A Guide to Investing Money & Money Management

Much of money management focuses on investing money to reach a financial goal. You can get low-cost investment management help and still be your own money manager. Here’s your basic guide to investing and money management on a budget.

As a financial planner I worked with people who needed help with money management, acting as their personal guide to investing. The first step in the financial planning process was to establish financial goals and to get a handle on the client’s financial position in terms of income, assets, liabilities and risk tolerance. Then we’d set an appointment where I would come back and make recommendations… usually in regard to investing money to reach their financial goals. In the simplest terms, I got paid if and when people decided to invest money with me. I didn’t work for free; at least not most of the time.

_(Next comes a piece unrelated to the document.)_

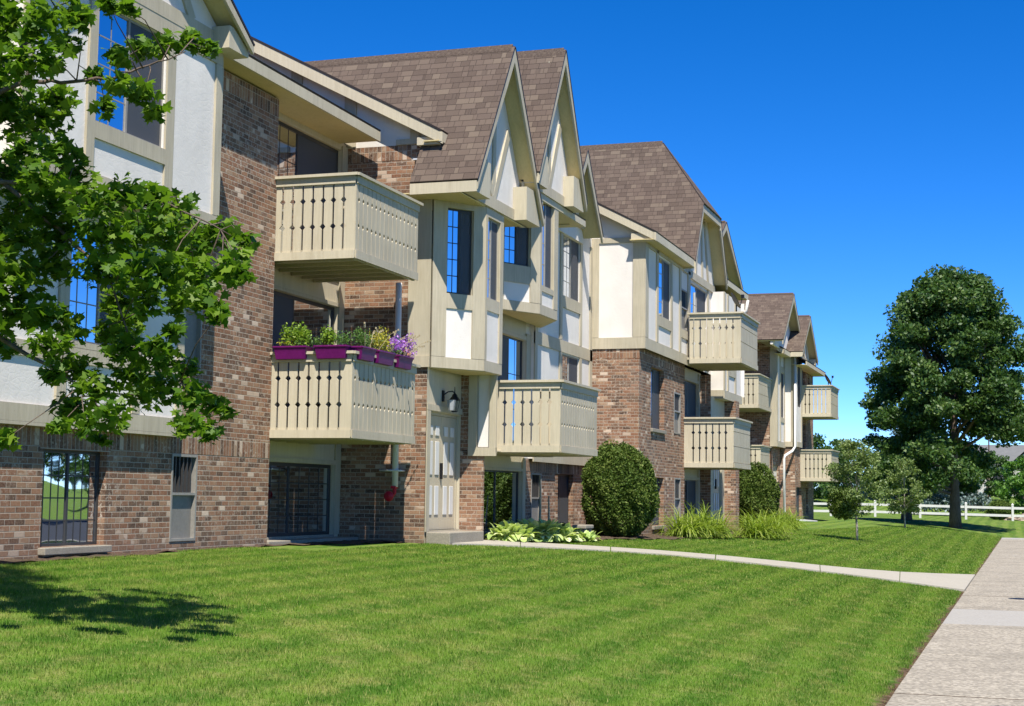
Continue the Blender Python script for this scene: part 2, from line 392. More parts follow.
# ------------------------------------------------------------------ building pieces
def window(P, T, s0, s1, z0, z1, depth=.09, split=.5, grid=(2, 4), order='gs', curtain=None, frame='frame', sill=None, fw=.03, name='window', label=None, room=.55, sillmat='stepc', transom=None):
    """aluminium slider: frame part with panes, screen, curtain and sill as sub-parts"""
    mb = MB(); n0, n1 = -depth-.034, -depth
    mb.box(T, s0, s1, n0, n1, z0, z0+fw); mb.box(T, s0, s1, n0, n1, z1-fw, z1)
    mb.box(T, s0, s0+fw, n0, n1, z0+fw, z1-fw); mb.box(T, s1-fw, s1, n0, n1, z0+fw, z1-fw)
    w = s1-s0; sm = s0+w*split if split else None
    if sm: mb.box(T, sm-.02, sm+.02, n0, n1-.004, z0+fw, z1-fw)
    panes = [(s0+fw, (sm-.02) if sm else s1-fw)] + ([(sm+.02, s1-fw)] if sm else [])
    gx, gzn = grid
    for i, (a, b) in enumerate(panes):
        if gx > 1:
            for k in range(1, gx): x = a+(b-a)*k/gx; mb.box(T, x-.008, x+.008, n0+.0155, n0+.0175, z0+fw, z1-fw)
        for k in range(1, gzn): zz = z0+fw+(z1-z0-2*fw)*k/gzn; mb.box(T, a, b, n0+.0155, n0+.0185, zz-.008, zz+.008)
    if transom: mb.box(T, s0+fw, s1-fw, n0, n1+.004, transom-.02, transom+.02)
    w_o = mb.build(name, M[frame], P)
    if label: w_o['label'] = label
    for i, (a, b) in enumerate(panes):
        kind = order[i]
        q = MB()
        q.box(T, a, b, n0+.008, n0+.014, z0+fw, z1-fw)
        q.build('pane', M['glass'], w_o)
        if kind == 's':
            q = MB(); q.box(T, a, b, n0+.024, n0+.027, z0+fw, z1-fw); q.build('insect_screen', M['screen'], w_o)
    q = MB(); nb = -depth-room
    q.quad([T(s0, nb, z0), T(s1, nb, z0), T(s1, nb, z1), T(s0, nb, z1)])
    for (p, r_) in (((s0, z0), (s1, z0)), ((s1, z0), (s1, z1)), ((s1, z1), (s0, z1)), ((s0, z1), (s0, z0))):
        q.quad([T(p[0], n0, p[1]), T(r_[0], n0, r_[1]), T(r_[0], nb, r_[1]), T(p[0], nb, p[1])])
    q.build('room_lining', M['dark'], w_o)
    if curtain is None and name == 'window': curtain = [(.02, .30), (.62, .98)]
    if curtain:
        q = MB()
        for (a, b) in curtain:
            a = s0+fw+a*(w-2*fw); b = s0+fw+b*(w-2*fw); k = max(2, int((b-a)/.05))
            for j in range(k):
                x0, x1 = a+(b-a)*j/k, a+(b-a)*(j+1)/k; nn = -depth-.16-(.03 if j % 2 else 0); nm = -depth-.16-(0 if j % 2 else .03)
                q.quad([T(x0, nn, z0+.03), T(x1, nm, z0+.03), T(x1, nm, z1-.02), T(x0, nn, z1-.02)])
        q.build('curtain', M['curtain'], w_o)
    if sill:
        q = MB(); q.box(T, s0-.04, s1+.14 if sill > .1 else s1+.04, -depth, sill, z0-.09, z0-.004); q.build('sill', M[sillmat], w_o, bevel=.01)
    return w_o

def vent_unit(P, T, s0, s1, z0, z1, depth=.05):
    """narrow louvred air-conditioner unit: barred grille above, plain panel below"""
    mb = MB(); fw = .035
    mb.box(T, s0, s1, -depth-.03, .012, z0, z0+fw); mb.box(T, s0, s1, -depth-.03, .012, z1-fw, z1)
    mb.box(T, s0, s0+fw, -depth-.03, .012, z0+fw, z1-fw); mb.box(T, s1-fw, s1, -depth-.03, .012, z0+fw, z1-fw)
    zm = z0+(z1-z0)*.54
    mb.box(T, s0+fw, s1-fw, -depth-.03, .008, zm-.015, zm+.02)
    o = mb.build('wall_unit', M['lightframe'], P)
    q = MB(); q.box(T, s0+fw, s1-fw, -depth-.03, -depth, z0+fw, zm-.015); q.build('lower_panel', M['vent'], o)
    q = MB(); q.box(T, s0+fw, s1-fw, -depth-.05, -depth-.04, zm+.02, z1-fw)
    q2 = MB(); k = 6
    for i in range(1, k): x = s0+fw+(s1-s0-2*fw)*i/k; q2.box(T, x-.012, x+.012, -depth-.038, -.01, zm+.02, z1-fw)
    q.build('grille_back', M['dark'], o); q2.build('grille', M['frame'], o)
    return o

def slat(mb, T, s0, s1, n0, n1, z0, z1, zs, nl, nr, r=.040):
    L = [(s0, z0)]
    for z in zs:
        if nl: L += [(s0, z-r), (s0+r*.8, z), (s0, z+r)]
    L.append((s0, z1)); L.append((s1, z1))
    for z in reversed(zs):
        if nr: L += [(s1, z+r), (s1-r*.8, z), (s1, z-r)]
    L.append((s1, z0)); mb.prism(T, L, n0, n1)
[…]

Most people have the same primary long-term financial goal: a secure retirement. Whether you are young or older, this requires good money management and translates to investing money. If you don’t want to trust and pay a financial planner you can take charge of your own money management by defining your own goals and taking an inventory of what you have to work with. Then, you’ll likely need some help with the investment management end of things. This you can do the hard way like most folks do… or the easy way like I’m about to explain in this basic guide to investing.

Most people invest money in a number of places: scattered around in banks, with insurance agents, stock brokers, and other securities salesmen. They get confused and lose control over their investment management; and often pay high commissions and fees in the process. There’s a better way to do this and save money at the same time. Open an account(s) with one or two no-load mutual fund companies. As a general guide to investing: there are mutual funds to fit just about any investing need. Here’s how investing money in no-load funds (no sales charges or commissions) works.

When you invest money in these funds you do the money management by picking which funds to invest in. The mutual fund company does the investment management according to each fund’s financial objectives. You act as your own money manager by matching your goals or objectives to the appropriate type of fund and account. For example, let’s say want to invest money for retirement with a tax break. You can open an IRA account and invest in both stock funds and bond funds. Or, you are retired and want to consolidate money from a few different retirement plans. In this case you can do a rollover to a no-load mutual fund company IRA.

Within your mutual fund accounts you can invest for safety, or for higher interest income, or for the higher potential profits that stock funds offer. Investing money doesn’t get much easier, and investment management doesn’t get much cheaper. Your total cost of investing can be less than 1% a year, with no commissions or sales charges.